Poletti e Jobs Act: 79 mila nuovi contratti. Vera occupazione?
ROMA — «Da gennaio stipulati 79 mila contratti in più rispetto ai primi due mesi del 2014», questo è il primo bilancio fatto dal Ministro del Lavoro Giuliano Poletti, intervenuto alla Regione Lazio. Sarebbe quindi in atto un’impennata nell’occupazione italiana nei primi mesi del 2015, dovuta principalmente alla decontribuzione Inps introdotta dalla Legge di Stabilità 2015.
A partire dal 7 marzo è attesa un’ulteriore crescita per le assunzioni grazie ad un ritorno di fiamma per il contratto a tempo indeterminato che con il Jobs Act è diventato a garanzie crescenti e non più regolato dall’articolo 18 dello Statuto dei lavoratori, e che prevede benefici fiscali per tre anni.
I dati sulle comunicazioni obbligatorie del Ministero del Lavoro, relativi alle percentuali di incremento per questo tipo di contratto registrate nei primi mesi del 2015 rispetto allo stesso periodo del 2014, sono: 32,5% in più a gennaio 2015, con 40.500 rapporti in più attivati, e incremento del 38,4% a febbraio 2015, con 38.500 contratti a tempo indeterminato in più.
Per la fascia d’età compresa tra i quindici e i ventinove anni, l’aumento relativo ad assunzioni stabili raggiunge quota 41,4%.
Poletti ritiene che siano «dati significativi in coerenza con l’obiettivo di stabilizzazione dei contratti. Per me sono dati assolutamente positivi» e sono legati agli incentivi per le assunzioni a tempo indeterminato introdotti dal Governo con la legge di stabilità 2015.
Il Centro studi di Unimpresa sul Jobs Act stima che «i primi effetti concreti del Jobs Act si potranno tastare con mano a giugno», con una previsione entro la fine del 2015 di circa 250 mila nuove assunzioni realizzate grazie alla riforma del mercato del lavoro.
Il dato però non riguarda un aumento di occupazione al 100% ma «l’incremento dei contratti di lavoro sarà legato in parte alla stabilizzazione degli attuali precari (tempo determinato, contratti a progetto, partite Iva), in parte all’emersione di contratti irregolari o in nero, in parte a nuove assunzioni di disoccupati in senso stretto derivanti da incremento di produzione e prospettive di crescita delle aziende italiane», soprattutto nei settori del turismo, dell’edilizia e dei servizi.
Il vero bersaglio del contratto a tutele crescenti quindi non è quello della riduzione della disoccupazione, quanto quello della riduzione della precarietà.
Il saldo in attivo di questa riforma si avrà di conseguenza se la quota di assunzioni a termine si ridurrà, come anche la quota di assunzioni sotto altre forme non stabili, come i contratti a progetto e false partite Iva.

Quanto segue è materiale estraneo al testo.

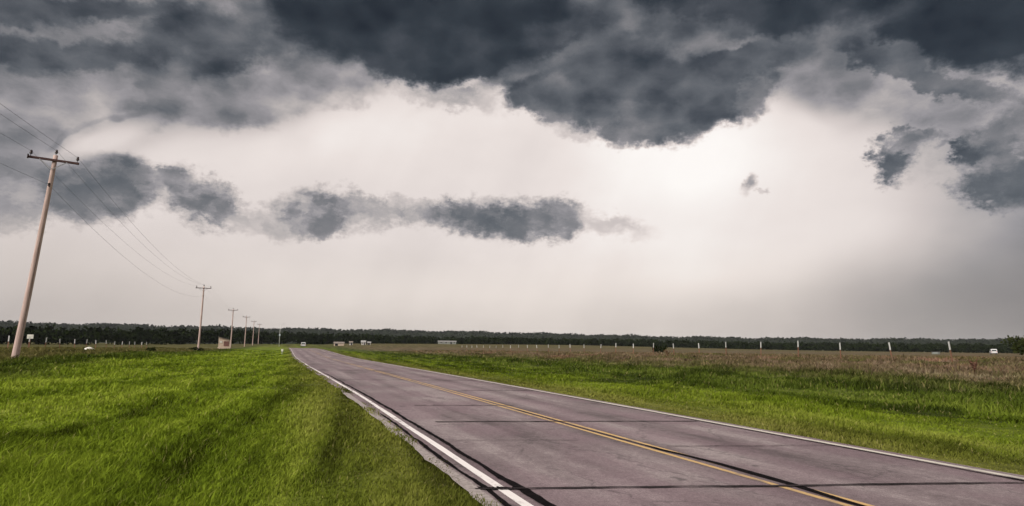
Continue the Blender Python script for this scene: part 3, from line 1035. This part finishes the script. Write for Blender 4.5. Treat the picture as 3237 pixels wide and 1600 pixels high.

Per Poletti l’obiettivo del riordino dei contratti è proprio quello di «spostare sul contratto a tempo indeterminato il maggior numero di tipologie contrattuali esistenti oggi».
Non ne sono del tutto convinti i sindacati, per i quali l’intervento del Governo sulle forme di precariato rimane comunque poco soddisfacente e non risolutivo: «La montagna ha partorito un topolino».
In Italia infatti è ora possibile assumere a termine senza causa scritta e rinnovare per cinque volte il contratto nell’arco di tre anni. Un’impresa potrà quindi scegliere di offrire il nuovo contratto a tempo indeterminato a tutele crescenti soltanto dopo tre anni di contratto a termine, con i primi due anni d’indennizzo assolutamente modesto; condizioni queste che potrebbero rendere precario un nuovo assunto per almeno cinque anni. Una volta però esaurito il beneficio fiscale, la precarietà potrebbe però paradossalmente aumentare.